[Task description] Return, exactly as written, every line from the first line of the data below through the line that contains "q = MB(); q.box((-.05, -.23, p.z".

[Provided data]

——————————

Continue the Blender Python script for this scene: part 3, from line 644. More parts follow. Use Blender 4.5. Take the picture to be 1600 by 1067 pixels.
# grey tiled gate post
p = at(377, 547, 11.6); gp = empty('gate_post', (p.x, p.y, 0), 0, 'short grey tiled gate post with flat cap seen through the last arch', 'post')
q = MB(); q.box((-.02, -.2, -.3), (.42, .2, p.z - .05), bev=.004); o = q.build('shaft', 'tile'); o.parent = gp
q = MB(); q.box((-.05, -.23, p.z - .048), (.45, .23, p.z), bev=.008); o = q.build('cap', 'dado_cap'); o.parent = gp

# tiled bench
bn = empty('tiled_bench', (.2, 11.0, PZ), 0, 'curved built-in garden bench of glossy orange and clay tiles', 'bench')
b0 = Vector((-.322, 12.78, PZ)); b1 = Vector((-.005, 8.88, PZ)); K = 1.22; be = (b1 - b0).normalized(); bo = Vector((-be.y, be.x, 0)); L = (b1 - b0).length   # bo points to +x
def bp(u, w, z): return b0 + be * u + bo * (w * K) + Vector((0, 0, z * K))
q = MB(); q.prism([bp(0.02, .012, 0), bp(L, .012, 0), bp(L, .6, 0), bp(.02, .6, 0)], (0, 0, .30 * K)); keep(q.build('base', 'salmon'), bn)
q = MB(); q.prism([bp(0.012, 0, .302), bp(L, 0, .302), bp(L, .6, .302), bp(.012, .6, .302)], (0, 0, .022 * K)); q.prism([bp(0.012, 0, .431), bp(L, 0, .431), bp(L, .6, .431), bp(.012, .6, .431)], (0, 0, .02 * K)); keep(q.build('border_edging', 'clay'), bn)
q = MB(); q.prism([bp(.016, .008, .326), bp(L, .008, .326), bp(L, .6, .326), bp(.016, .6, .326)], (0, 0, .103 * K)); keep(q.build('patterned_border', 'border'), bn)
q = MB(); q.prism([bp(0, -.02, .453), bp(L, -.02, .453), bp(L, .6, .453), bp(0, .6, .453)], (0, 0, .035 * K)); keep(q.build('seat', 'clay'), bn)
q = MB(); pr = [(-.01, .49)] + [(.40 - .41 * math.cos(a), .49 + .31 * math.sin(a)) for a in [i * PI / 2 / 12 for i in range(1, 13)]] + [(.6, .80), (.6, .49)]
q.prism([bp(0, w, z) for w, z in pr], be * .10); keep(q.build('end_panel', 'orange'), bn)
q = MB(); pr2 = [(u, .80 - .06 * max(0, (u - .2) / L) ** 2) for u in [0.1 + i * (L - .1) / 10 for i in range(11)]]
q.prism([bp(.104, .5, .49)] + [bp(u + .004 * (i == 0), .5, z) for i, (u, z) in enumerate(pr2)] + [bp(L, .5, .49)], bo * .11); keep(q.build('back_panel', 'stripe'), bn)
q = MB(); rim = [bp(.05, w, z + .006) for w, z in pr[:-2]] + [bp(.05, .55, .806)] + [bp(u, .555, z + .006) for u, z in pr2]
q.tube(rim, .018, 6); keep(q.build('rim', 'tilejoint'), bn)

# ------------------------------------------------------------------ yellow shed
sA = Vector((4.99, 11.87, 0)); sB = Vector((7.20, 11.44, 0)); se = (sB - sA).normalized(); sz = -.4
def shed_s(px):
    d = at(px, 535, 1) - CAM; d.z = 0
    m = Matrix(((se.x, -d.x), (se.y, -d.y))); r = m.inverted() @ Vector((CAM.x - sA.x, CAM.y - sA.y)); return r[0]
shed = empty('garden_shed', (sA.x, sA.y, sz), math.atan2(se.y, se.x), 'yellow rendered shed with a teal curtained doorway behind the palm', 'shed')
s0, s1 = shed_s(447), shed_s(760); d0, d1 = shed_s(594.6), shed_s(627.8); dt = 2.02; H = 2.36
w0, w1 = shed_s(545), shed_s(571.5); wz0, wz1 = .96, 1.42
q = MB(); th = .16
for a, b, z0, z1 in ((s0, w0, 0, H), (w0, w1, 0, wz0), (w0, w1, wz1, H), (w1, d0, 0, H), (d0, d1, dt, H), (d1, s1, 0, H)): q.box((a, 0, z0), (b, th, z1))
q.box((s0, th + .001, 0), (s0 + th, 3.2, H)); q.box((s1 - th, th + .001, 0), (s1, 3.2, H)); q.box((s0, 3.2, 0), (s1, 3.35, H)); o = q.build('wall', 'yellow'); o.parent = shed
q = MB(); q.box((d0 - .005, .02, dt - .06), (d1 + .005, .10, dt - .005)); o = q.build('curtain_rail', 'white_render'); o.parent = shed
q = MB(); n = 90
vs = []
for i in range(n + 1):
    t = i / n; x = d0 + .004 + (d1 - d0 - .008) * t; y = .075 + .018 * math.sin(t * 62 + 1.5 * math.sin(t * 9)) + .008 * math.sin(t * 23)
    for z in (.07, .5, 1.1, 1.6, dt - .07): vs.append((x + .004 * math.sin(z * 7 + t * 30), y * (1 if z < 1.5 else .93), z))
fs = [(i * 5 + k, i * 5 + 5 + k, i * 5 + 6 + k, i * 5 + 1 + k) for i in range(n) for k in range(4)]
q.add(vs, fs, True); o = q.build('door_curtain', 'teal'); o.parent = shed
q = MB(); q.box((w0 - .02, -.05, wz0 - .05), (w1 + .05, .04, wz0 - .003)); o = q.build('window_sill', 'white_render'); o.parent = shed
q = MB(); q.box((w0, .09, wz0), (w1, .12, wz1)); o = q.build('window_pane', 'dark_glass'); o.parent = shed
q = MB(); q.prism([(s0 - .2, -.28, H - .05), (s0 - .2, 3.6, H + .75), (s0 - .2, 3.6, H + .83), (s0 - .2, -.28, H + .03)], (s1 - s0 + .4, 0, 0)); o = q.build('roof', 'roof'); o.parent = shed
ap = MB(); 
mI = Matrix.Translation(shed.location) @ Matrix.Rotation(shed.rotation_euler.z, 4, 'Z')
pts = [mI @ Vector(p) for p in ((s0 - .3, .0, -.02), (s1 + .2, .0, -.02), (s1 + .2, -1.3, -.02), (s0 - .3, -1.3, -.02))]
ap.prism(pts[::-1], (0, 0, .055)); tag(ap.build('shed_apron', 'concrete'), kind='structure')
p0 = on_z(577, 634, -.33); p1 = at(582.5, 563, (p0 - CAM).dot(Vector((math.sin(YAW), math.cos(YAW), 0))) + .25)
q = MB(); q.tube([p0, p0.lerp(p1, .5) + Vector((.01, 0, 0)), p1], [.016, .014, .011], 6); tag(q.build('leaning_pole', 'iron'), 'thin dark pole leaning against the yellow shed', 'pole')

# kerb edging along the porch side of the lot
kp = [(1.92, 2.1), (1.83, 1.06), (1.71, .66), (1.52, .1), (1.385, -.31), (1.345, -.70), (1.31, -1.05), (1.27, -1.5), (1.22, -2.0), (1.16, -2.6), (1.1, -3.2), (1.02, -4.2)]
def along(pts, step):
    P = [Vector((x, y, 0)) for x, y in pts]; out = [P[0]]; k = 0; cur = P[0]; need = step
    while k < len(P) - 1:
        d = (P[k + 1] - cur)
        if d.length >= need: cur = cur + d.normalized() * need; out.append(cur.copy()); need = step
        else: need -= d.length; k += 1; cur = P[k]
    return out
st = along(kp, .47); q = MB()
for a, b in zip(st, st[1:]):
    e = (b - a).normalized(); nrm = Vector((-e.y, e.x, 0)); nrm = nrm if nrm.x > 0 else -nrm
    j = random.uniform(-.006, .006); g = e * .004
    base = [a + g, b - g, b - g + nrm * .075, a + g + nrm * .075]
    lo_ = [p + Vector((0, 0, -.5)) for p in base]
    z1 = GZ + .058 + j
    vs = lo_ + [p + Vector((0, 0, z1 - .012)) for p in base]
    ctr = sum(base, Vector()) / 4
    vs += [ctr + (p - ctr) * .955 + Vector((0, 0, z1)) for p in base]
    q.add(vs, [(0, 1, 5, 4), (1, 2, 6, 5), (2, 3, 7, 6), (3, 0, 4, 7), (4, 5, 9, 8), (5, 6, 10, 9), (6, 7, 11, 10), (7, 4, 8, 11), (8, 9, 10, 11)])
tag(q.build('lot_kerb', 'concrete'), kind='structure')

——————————

[Result]
Continue the Blender Python script for this scene: part 3, from line 644. More parts follow. Use Blender 4.5. Take the picture to be 1600 by 1067 pixels.
# grey tiled gate post
p = at(377, 547, 11.6); gp = empty('gate_post', (p.x, p.y, 0), 0, 'short grey tiled gate post with flat cap seen through the last arch', 'post')
q = MB(); q.box((-.02, -.2, -.3), (.42, .2, p.z - .05), bev=.004); o = q.build('shaft', 'tile'); o.parent = gp
q = MB(); q.box((-.05, -.23, p.z - .048), (.45, .23, p.z), bev=.008); o = q.build('cap', 'dado_cap'); o.parent = gp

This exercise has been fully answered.